Gex cross-examined Mrs. Friedman, putting to her the usual questions that oversimplify the problem of cryptanalysis in an attempt to undermine the credibility of the solution. He evidently was unaware of the shifting nature of the code symbols; otherwise he would surely have capitalized on that difficulty—for each additional link in the complicated chain of cryptanalytical reasoning makes it less certain and therefore less incriminatory.
Q How shall I address you, Madam or Miss?
A I am Mrs. Friedman.
Q Mrs. Friedman, I understand the symbols sent you, you know nothing at all about them, but you received a copy of the symbols, which they asked you to analyze and translate?
A Yes.
Q Before you could properly translate those symbols, somebody had to tell you it was symbols in reference to the liquor transportation?
A Oh, no. I might receive symbols pertaining to murder or narcotics.
Q Could the same symbols be used in a conspiracy in the Mann Act of bringing girls here from another country?
A They could have, but it would be my business—
Q Well—
Mr. Woodcock: Let her answer.
Mr. Gex: I thought she was through. Go ahead.
A (witness continuing)_____Such symbols could be used for such purposes, but it would not be possible for me to say they referred to liquor when they actually referred to the Mann Act.
Q Well, what symbols refer to liquor as a symbol itself?
A This is a code. You cannot say that—I cannot tell you which symbol refers to liquor without going through the entire thing.
Q It is not a standard code; a code these gentlemen may have made up themselves?
A Yes.
Q Then you had to take all the words and the whole correspondence to fit them in?
A Yes. That is my business to analyze.
Q You mean to tell this jury the same words could not have been used in a conspiracy to violate the Mann Act?
A Not with the meaning that was given them here.
Q I know; you gave them the meaning?
A No, I did not give them the meaning. The meanings were not created by me and put alongside the code words. I obtained these meanings by scientific analysis. I did not obtain them by any guess work.

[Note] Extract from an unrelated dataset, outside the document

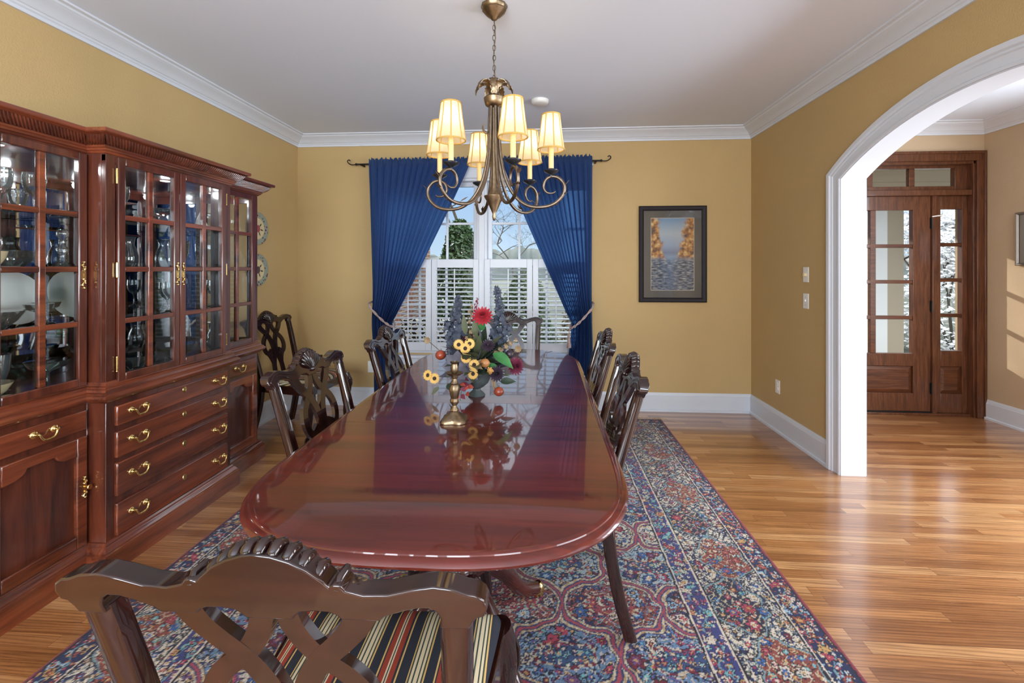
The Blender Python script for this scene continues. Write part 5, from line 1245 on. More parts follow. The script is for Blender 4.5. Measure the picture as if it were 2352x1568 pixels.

Q Suppose I used the word CORA to mean whiskey and the Colonel here used the word AIM to mean whiskey, how would you analyze it?

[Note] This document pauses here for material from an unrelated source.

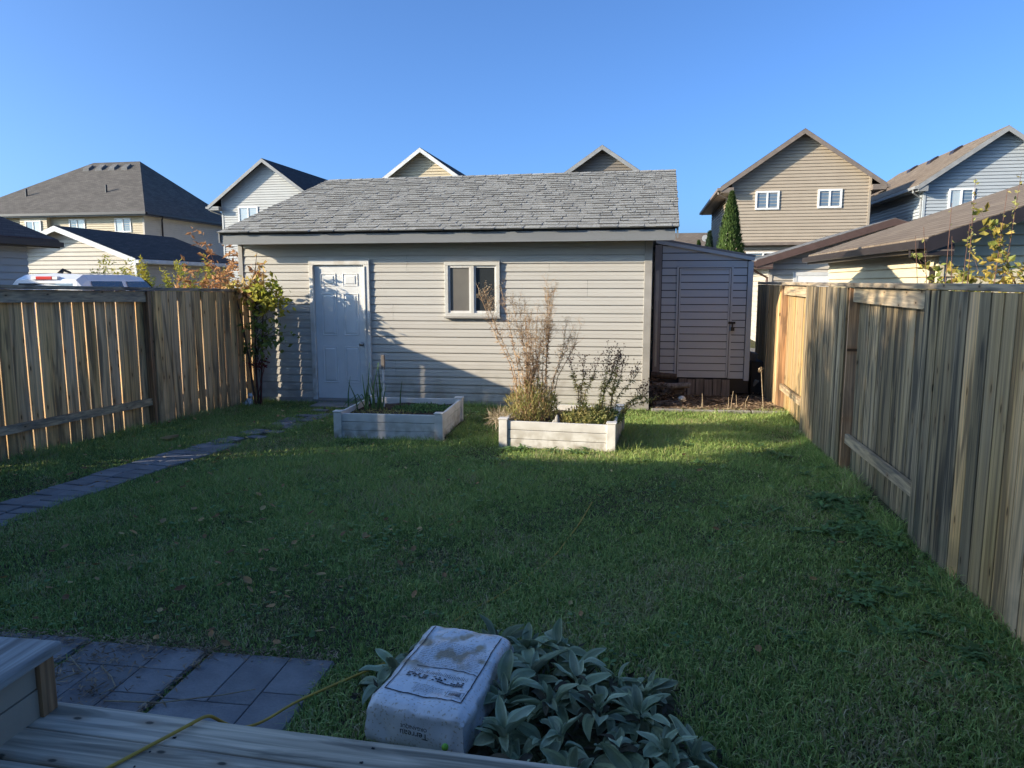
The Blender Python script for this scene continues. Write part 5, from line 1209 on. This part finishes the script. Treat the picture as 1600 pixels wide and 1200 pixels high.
# ------------------------------------------------------------------ grass
def excluded(x,y):
    m=np.zeros(x.shape,bool)
    m|= (x>.52)&(y>10.36)
    m|= y>10.44
    m|= (x<-7.15+.163*y+.0)|(x>1.88+.054*y-.02)
    pcx=np.interp(y,[4.0,5.2,6.2,7.2,8.3,9.4,10.3],[-4.72,-4.66,-4.55,-4.36,-4.12,-4.02,-3.98])
    nzv=np.sin(x*9+y*5)*np.cos(y*7-x*3)
    hw=np.where(y>6.6,.17+.11*nzv,.205+.06*nzv); hole=(np.abs(x-pcx)<hw)
    m|=hole&(y<10.4)&~((y>7)&(nzv>.35))
    sm=(np.abs(x+1.897+.02*np.sin(y*23))<.018)|(np.abs(x+2.527)<.03)|((x<-2.15)&(y<2.9)&(nzv>.55))|((y>3.0)&(nzv>.2)); m|=(x>-3.2)&(x<-1.27)&(y<3.07)&(y>1.8)&~sm
    m|=(x>-3.22)&(x<-1.87)&(y>7.96)&(y<9.3)
    xx=x+1.215; yy=y-7.79; a=R(5.2); lx=xx*math.cos(a)-yy*math.sin(a); ly=xx*math.sin(a)+yy*math.cos(a); m|=(lx>-.02)&(lx<1.3)&(ly>-.02)&(ly<1.3)
    m|=(y<2.04-.058*(x+1))
    m|=(x>-.92)&(x<-.48)&(y>2.46)&(y<3.15)
    m|=(x>-.6)&(x<.3)&(y>2.1)&(y<3.1)
    return m
def patch(x,y,f,s):
    return np.sin(x*f+s)*np.cos(y*f*1.13+s*2.1)+.6*np.sin(x*f*2.3-y*f*1.7+s*3)+.35*np.cos(x*f*5.1+y*f*4.3+s)
def blades(name,n,xr,yr,h,w,dens=None,label='',seg=1):
    x=nrg.uniform(*xr,n); y=nrg.uniform(*yr,n)
    # view frustum cull with margin
    rel=np.degrees(np.arctan2(-x,y))-7.8; keep=(np.abs(rel)<39.5+ (3/np.maximum(y,.5)))&~excluded(x,y)
    pn=patch(x,y,1.1,1.)+.5*patch(x,y,4.,.3)
    keep&= nrg.random(n) < np.clip(.92+.18*pn-(.30*(patch(x,y,2.3,4.)>1.3))-.5*(patch(x,y,6.1,9.)>1.6),.22,1)
    x,y,pn=x[keep],y[keep],pn[keep]; n=len(x)
    th=nrg.uniform(0,2*np.pi,n); lean=nrg.uniform(.2,1.5,n); H=h*nrg.uniform(.4,1.25,n)*(1+.35*np.clip(pn,-1,1))*(1+.5*(patch(x,y,7.,3.)>1.2))
    # longer near edges of beds and fences
    edge=((x-(lfx(y)))<.25)|((rfx(y)-x)<.2)|((np.abs(y-7.9)<.16)&(x>-3.3)&(x<.1))|((np.abs(x+1.8)<.12)&(y>7.9)&(y<9.4))|(np.abs(y-10.4)<.12)|((np.abs(x-.2)<.12)&(y>7.7)&(y<9.1))
    H=np.where(edge,H*nrg.uniform(1.2,2.3,n),H)
    W=w*nrg.uniform(.6,1.3,n)
    dx,dy=np.cos(th),np.sin(th); la=nrg.uniform(0,2*np.pi,n); lx,ly=np.cos(la)*lean*H,np.sin(la)*lean*H
    z0=np.full(n,.0)
    base1=np.stack([x-dx*W/2,y-dy*W/2,z0],1); base2=np.stack([x+dx*W/2,y+dy*W/2,z0],1)
    m1=np.stack([x-dx*W*.4+lx*.35,y-dy*W*.4+ly*.35,H*.62],1); m2=np.stack([x+dx*W*.4+lx*.35,y+dy*W*.4+ly*.35,H*.62],1)
    tip=np.stack([x+lx,y+ly,H*(.98-.38*lean)],1)
    if seg==2:
        V=np.stack([base1,base2,m2,m1,tip],1).reshape(-1,3); k=5
        quads=(np.arange(n)[:,None]*5+np.array([0,1,2,3])).astype(np.int32); tris=(np.arange(n)[:,None]*5+np.array([3,2,4])).astype(np.int32)
        loops=np.concatenate([quads.ravel(),tris.ravel()]); ls=np.concatenate([np.arange(n)*4,n*4+np.arange(n)*3]); nf=2*n
    else:
        V=np.stack([base1,base2,tip],1).reshape(-1,3); loops=np.arange(3*n); ls=np.arange(n)*3; nf=n
    me=bpy.data.meshes.new(name); me.vertices.add(len(V)); me.vertices.foreach_set('co',V.astype(np.float32).ravel())
    me.loops.add(len(loops)); me.loops.foreach_set('vertex_index',loops.astype(np.int32)); me.polygons.add(nf); me.polygons.foreach_set('loop_start',ls.astype(np.int32))
    t=np.clip(.18+.10*pn+nrg.beta(1.3,2.2,n)*.85,0,.86); dry=nrg.random(n)<np.clip(.045+.22*(patch(x,y,1.7,2.)>.75)+.18*(y<4.6)*(patch(x,y,3.1,5.)>.3)+.15*(patch(x,y,5.3,7.)>1.3),0,.55); t=np.where(dry,nrg.uniform(.86,1,n),t)
    if seg==2: t=np.concatenate([t,t])
    a=me.attributes.new('tint','FLOAT','FACE'); a.data.foreach_set('value',t.astype(np.float32))
    me.materials.append(M['grass']); me.update(calc_edges=True); me.validate()
    o=link(name,me); tag(o,label,'grass',kind='stuff'); return o
blades('lawn_grass',210000,(-4.5,2.3),(1.9,5.0),.046,.0062,label='short green lawn in the shaded foreground with straw-coloured blades',seg=2)
blades('lawn_grass',400000,(-6.4,2.6),(5.0,10.45),.05,.009,label='green lawn across the back half of the yard',seg=1)
# low broad leaves (clover, plantain) mixed into the turf
mb=MB()
for i in range(520):
    cx_,cy_=rng.uniform(-4.6,2.0),rng.uniform(3.15,9.8)
    if bool(excluded(np.array([cx_]),np.array([cy_]))[0]) or rng.random()>.45+.5*math.sin(cx_*1.7+cy_)*math.cos(cy_*1.3): continue
    for k in range(rng.randint(5,16)):
        x=cx_+rng.gauss(0,.06); y=cy_+rng.gauss(0,.06); z_=rng.uniform(.025,.055); a=rng.uniform(0,6.28); r_=rng.uniform(.008,.017); tt=rng.random(); tl=rng.uniform(-.4,.4)
        mb.face([(x+math.cos(a+q*1.047)*r_,y+math.sin(a+q*1.047)*r_,z_+math.cos(q*1.047)*r_*tl) for q in range(6)],tt)
tag(mb.build('clover',M['weed']),'low clover and plantain leaves scattered through the shaded turf','clover',kind='stuff')
# soil and leaf litter along the slab edges
mb=MB()
for i in range(1500):
    q=rng.random()
    if q<.4: x,y=rng.uniform(-3.1,-1.25),3.08+rng.gauss(0,.035)
    elif q<.75: x,y=rng.uniform(-2.6,-2.1)+rng.gauss(0,.05),rng.uniform(2.45,3.05)
    elif q<.85: x,y=-1.89+rng.gauss(0,.02),rng.uniform(2.3,3.1)
    else: x,y=rng.uniform(-4.8,-3.6)+rng.gauss(0,.1),rng.uniform(6.5,9.9)
    d=rv(); d.z*=.2; L=rng.uniform(.01,.06); mb.leaf((x,y,.034+rng.random()*.015),d,Vector((0,0,1)),L,rng.uniform(.003,.012),rng.random())
tag(mb.build('litter',M['chip']),'dry grass clippings and crumbs of soil on the paver edges','litter',kind='stuff')
# splash dirt on the garage siding and soil on the pavers
def add_dirt(m,col,zlo,zhi,amt,sc_=5.,lo=.45,hi=.62):
    nt=m.node_tree; N=nt.nodes; Lk=nt.links; b=N['Principled BSDF']; src=b.inputs['Base Color'].links[0].from_socket
    g=N.new('ShaderNodeNewGeometry'); sp=N.new('ShaderNodeSeparateXYZ'); Lk.new(g.outputs['Position'],sp.inputs[0])
    n=N.new('ShaderNodeTexNoise'); n.inputs['Scale'].default_value=sc_; n.inputs['Detail'].default_value=8; Lk.new(g.outputs['Position'],n.inputs['Vector'])
    a=N.new('ShaderNodeMapRange'); a.inputs[1].default_value=lo; a.inputs[2].default_value=hi; a.inputs[4].default_value=amt; Lk.new(n.outputs[0],a.inputs[0])
    c=N.new('ShaderNodeMapRange'); c.inputs[1].default_value=zhi; c.inputs[2].default_value=zlo; Lk.new(sp.outputs[2],c.inputs[0])
    mu=N.new('ShaderNodeMath'); mu.operation='MULTIPLY'; Lk.new(a.outputs[0],mu.inputs[0]); Lk.new(c.outputs[0],mu.inputs[1])
    mx=N.new('ShaderNodeMix'); mx.data_type='RGBA'; Lk.new(mu.outputs[0],mx.inputs[0]); Lk.new(src,mx.inputs[6]); mx.inputs[7].default_value=(*col,1); Lk.new(mx.outputs[2],b.inputs['Base Color'])
add_dirt(M['siding'],(.22,.18,.13),.0,.7,.55); add_dirt(M['siding'],(.33,.30,.26),-9.,2.6,.35,1.6,.5,.7)
add_dirt(M['vinyl'],(.25,.21,.15),.0,.28,.8,8.,.42,.6); add_dirt(M['white_dirty'],(.25,.20,.14),.0,1.0,.6,9.)
add_dirt(M['paver'],(.17,.135,.09),-9.,.2,.85,7.,.44,.60); add_dirt(M['concrete'],(.12,.10,.07),-9.,.2,.6,7.)
add_dirt(M['w_grey'],(.14,.14,.08),.0,.35,.7,6.,.4,.6); add_dirt(M['w_tan'],(.13,.12,.07),.0,.35,.7,6.,.4,.6)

OBJECTION: Mr. Woodcock. That is not a fair question. I object.
Mr. Gex: She is under cross-examination.
The Court: Just explain.
A If I did not receive anything except those two words, it would be impossible for me to state that one meant one thing and the other meant another thing, or that both meant the same thing. My business is to analyze material of which I have a sufficient amount to demonstrate with the scientific analysis applied. I do not state that I can solve anything. It depends upon the amount of material I have on the type of system used.
Q You would not tell this jury that the same symbols these gentlemen used to mean what you say, whiskey, beer, position, could not have been made up by people in code for transportation of women from Europe?

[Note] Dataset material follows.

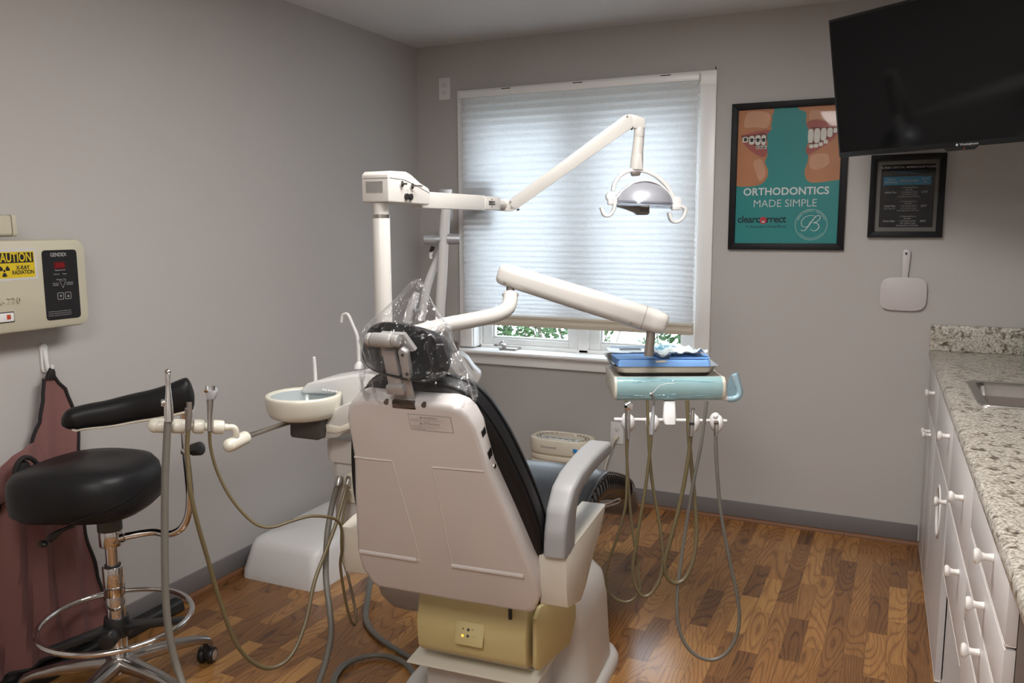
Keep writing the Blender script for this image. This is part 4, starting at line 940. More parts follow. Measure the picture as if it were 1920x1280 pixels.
# ================================================================== cuspidor unit beside the chair
cs = thing('cuspidor_unit', 'ivory cuspidor unit with round rinse bowl beside the chair', 'cuspidor', CHO, CHR)
def ly(pts, y): return [(x, y, z) for x, z in pts]
b = MB()                                     # column
b.loft([[(u-.405, v-.095, z) for u, v in rrect(w_, .18, .03, 4)] for w_, z in ((.225, .535), (.235, .545), (.235, .70), (.235, .745))], M['ivory'], X=CH)
b.loft([[(u-.405, v-.098, z) for u, v in rrect(w_, .20, .03, 4)] for w_, z in ((.250, .742), (.262, .748), (.262, .80), (.25, .812))], M['ivory'], X=CH); col_ = b.obj('column', cs)
b = MB(); b.prism([(u-.433, -.188, v+.665) for u, v in circ(.045, 32, .050)], (0, -.006, 0), M['cream'], .002, CH); b.obj('cap_plate', col_)
for x, z in ((-.395, .590), (-.415, .562), (-.388, .560)):
    b = MB(); b.cyl((x, -.185, z), (x, -.192, z), .0085, M['steel'], n=14, X=CH); b.cyl((x, -.191, z), (x, -.197, z), .0045, M['slot'], n=10, X=CH)
    if z > .58: b.tube([(-.395, -.19, .590), (-.402, -.225, .575)], .004, M['cream'], n=8, X=CH); b.obj('toggle_switch', col_)
    else: b.obj('socket', col_)
b = MB(); b.text('ON  OFF', .008, M['greyprint'], CH @ basis((-.39, -.1862, .615), (1, 0, 0), (0, 0, 1))); b.obj('switch_lettering', col_)
b = MB(); b.box((-.33, -.06, .54), (-.15, .06, .60), M['ivory'], .01, CH); b.box((-.20, -.05, .40), (-.14, .05, .58), M['ivory'], .01, CH); b.obj('mounting_arm', cs)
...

A Those symbols could have been
used for that purpose, yes.
BY THE COURT!
Q But you say that they were not used for that purpose in this case?
A Yes.
Q And you determined that from study of all symbols you used in their relation one to the other?
A Certainly.
After a five-day trial, Morrison, the two O’Neals, and two other smugglers were convicted, Goldberg and the others acquitted. Morrison, the ringleader, was sentenced to two years in the Federal Penitentiary at Atlanta and was fined $5,000 after his conviction was upheld by the United States Circuit Court of Appeals. And on June 28, 1933, Woodcock wrote the Secretary of the Treasury: “I am taking the liberty to bring to your attention the unusual service rendered by Mrs. Elizebeth Smith Friedman in the trial of the largest smuggling case which the Bureau of Prohibition made during the last two years…. Mrs. Friedman was summoned as an expert witness to testify as to the meaning of certain intercepted radio code messages…. Without their translations, I do not believe that this very important case could have been won.”